Funnily enough, there are fans at the other extreme too, who yearn for the mythical “stock Android” experience and see any manufacturer customizations as “bloat.”

No one should be against giving people the ability to customize their own devices, but if you’re going to walk boldly in public wearing Crocs and sporting a mullet, you need to expect that someone will mention this odd fashion choice.

It either means someone’s trying to make an impression, or they really are completely oblivious,

Wacky fonts sabotage usability

Social media is hard enough to understand already.

Frustrated man holding an iPhone with his hand on his forehead, while the Android mascot whispers in his ear in the background. Credit: Lucas Gouveia / Android Police | Jihan Nafiaa Zahri / Shutterstock

What’s ugly to one person can be the coolest thing ever to the next. You’ve heard that “beauty is in the eye of the beholder” and, ultimately, aesthetics are subjective.

However, that doesn’t mean a font can’t have objective problems. Ones that the average person might not even consider.

Highly-decorative fonts don’t scale well, in particular, when it comes to being legible at smaller sizes or for efficient spacing at large sizes.

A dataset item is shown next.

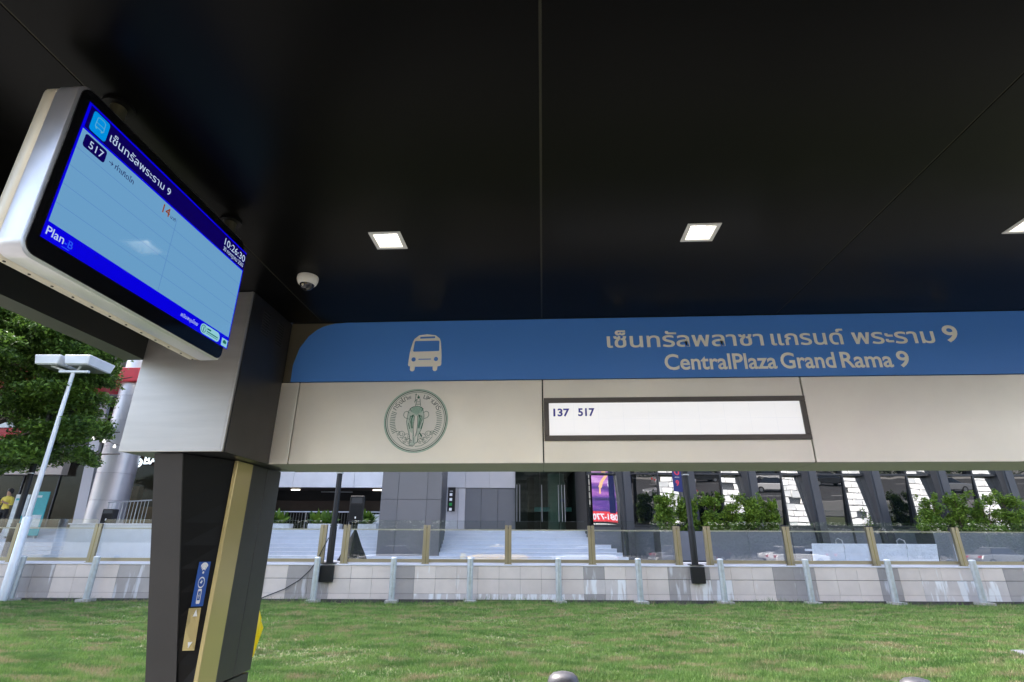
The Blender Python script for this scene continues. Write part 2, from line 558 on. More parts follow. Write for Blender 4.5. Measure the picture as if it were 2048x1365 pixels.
def place(o, og, frame):
    if frame == 'm':
        o.location = mall(og)
        o.rotation_euler = (0, 0, RW)
    else:
        o.location = og

def tag(o, label, cat, group=None):
    o['label'] = label
    o['category'] = cat
    if group:
        o['group'] = group
    return o

def thing(name, label, cat, org=(0, 0, 0), frame='w', group=None):
    o = bpy.data.objects.new(name, None)
    COL.objects.link(o)
    o.empty_display_size = 0.2
    place(o, org, frame)
    ORG[o.name] = org
    return tag(o, label, cat, group)

def struct(o, kind='structure'):
    o['kind'] = kind
    return o

def inst(src, name, parent, loc):
    o = src.copy()
    o.name = name
    COL.objects.link(o)
    o.parent = parent
    o.location = loc
    return o

def copy_tree(o, parent=None):
    c = o.copy()
    COL.objects.link(c)
    c.parent = parent
    ORG[c.name] = ORG.get(o.name, (0, 0, 0))
    for ch in list(o.children):
        copy_tree(ch, c)
    return c

def rrect(u0, u1, v0, v1, r, n=5):
    pts = []
    for cx, cy, a0 in ((u1 - r, v0 + r, -90), (u1 - r, v1 - r, 0), (u0 + r, v1 - r, 90), (u0 + r, v0 + r, 180)):
        for k in range(n + 1):
            a = R(a0 + 90 * k / n)
            pts.append((cx + r * math.cos(a), cy + r * math.sin(a)))
    return pts

def circ(u, v, r, n=20):
    return [(u + r * math.cos(2 * PI * k / n), v + r * math.sin(2 * PI * k / n)) for k in range(n)]

_TXT = {}

def glyphs(body, bold=0.0):
    key = (body, bold)
    if key in _TXT:
        return _TXT[key]
    c = bpy.data.curves.new('lettering', 'FONT')
    c.body = body
    c.resolution_u = 4
    c.bevel_depth = bold
    c.bevel_resolution = 0
    o = bpy.data.objects.new('lettering_tmp', c)
    COL.objects.link(o)
    bpy.context.view_layer.update()
    me = bpy.data.meshes.new_from_object(o.evaluated_get(bpy.context.evaluated_depsgraph_get()))
    vs_ = [tuple(v.co) for v in me.vertices]
    fs_ = [tuple(p.vertices) for p in me.polygons]
    bpy.data.objects.remove(o)
    bpy.data.curves.remove(c)
    bpy.data.meshes.remove(me)
    _TXT[key] = (vs_, fs_)
    return _TXT[key]

def text(mb, body, mp, u0, u1, v0, vscale=None, bold=0.0, ht=None, rot=0.0, dep=0.0012, sv=None):
    """fit the line between u0 and u1 with its baseline on v0; ht: height of the whole line above the baseline"""
    vs_, fs_ = glyphs(body, bold)
    xs = [p[0] for p in vs_]
    ys = [p[1] for p in vs_]
    s = (u1 - u0) / (max(xs) - min(xs))
    sv = sv or (ht / max(ys) if ht else (vscale or 1) * s)
    zs = max(abs(p[2]) for p in vs_) or 1
    c_, s_ = math.cos(rot), math.sin(rot)
    pts = []
    for x, y, z in vs_:
        du, dv = (x - min(xs)) * s, y * sv
        pts.append(mp(u0 + du * c_ - dv * s_, v0 + du * s_ + dv * c_, dep + z / zs * dep * 0.5))
    return mb.poly(pts, fs_)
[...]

In some fonts, certain characters (such as “I” and “l”) are harder to tell apart, and if apps use your system font, which is now something weird, it can break that app’s intended layout.

It’s worse for older eyes (and busy brains)

We have enough to think about

Roboto Serif all letters

Default fonts are carefully chosen to be both attractive and legible to as many people in as many contexts as possible. Maybe that’s why they end up being bland, but that’s in the name of usability.

Companies like Google spend big money developing fonts like Roboto Serif in the hope that it will look great and be legible in all situations while still letting us tweak it.

The harder fonts are to parse, the more load is put on your brain, and the more vision issues you have, the more effort you need to expend more time and energy to read what’s on-screen.

Basically, having a hard-to-read font makes you more tired, slows you down, and increases the odds you’ll make a mistake when reading or writing text.

Personalization doesn’t have to mean pain

If you’re going to be different, have some style

If you really want to change the font on Android, there’s nothing wrong with that, but put some thought into how your personalization will impact the usability of your device.

People make all sorts of outlandish customizations to their possessions all the time that destroy usability.

Sometimes it’s not about practicality at all, but about subcultures or being an iconoclast, regardless of the pain you have to go through. If that’s you or someone you know, then they are doing exactly what they want with open eyes.

It’s parents and grandparents who pick a cool-looking font without a second thought and need a little guidance. Because now their phone experience sucks, and they might not really grasp why, because most people are not into UX design, nor should they be.

There are plenty of attractive fonts that are more practical, or sometimes that out-there font is only really a problem because it also needs a size adjustment, or it shouldn’t be in bold.

Just because changing fonts is easy doesn’t mean it’s a fire-and-forget solution.

How to stage a friendly font intervention

Do it because you care

The next time your mom hands you her Android phone to figure out why she’s getting a bunch of malware popups, and you notice that she’s decided Wingdings are the best expression of her personality, it’s time to have the talk.

We’ve given you more than enough reasonable arguments that you can use to convince someone in your family or friend’s circle to switch to something less eye-searing, but we aren’t here to judge.

Maybe it’s good to ask questions like “Why did you pick this font?” or “Don’t you have a hard time reading this?” as an icebreaker.

Don’t assume they have no reason or thinking behind the choice, but it’s a great opportunity to talk about usability and what makes a font suitable for limited use compared to making your entire system use it.

Just don’t start evangelizing stock Android. We don’t want to swing too far back in the other direction. Then you might as well suggest they switch over to an iPhone.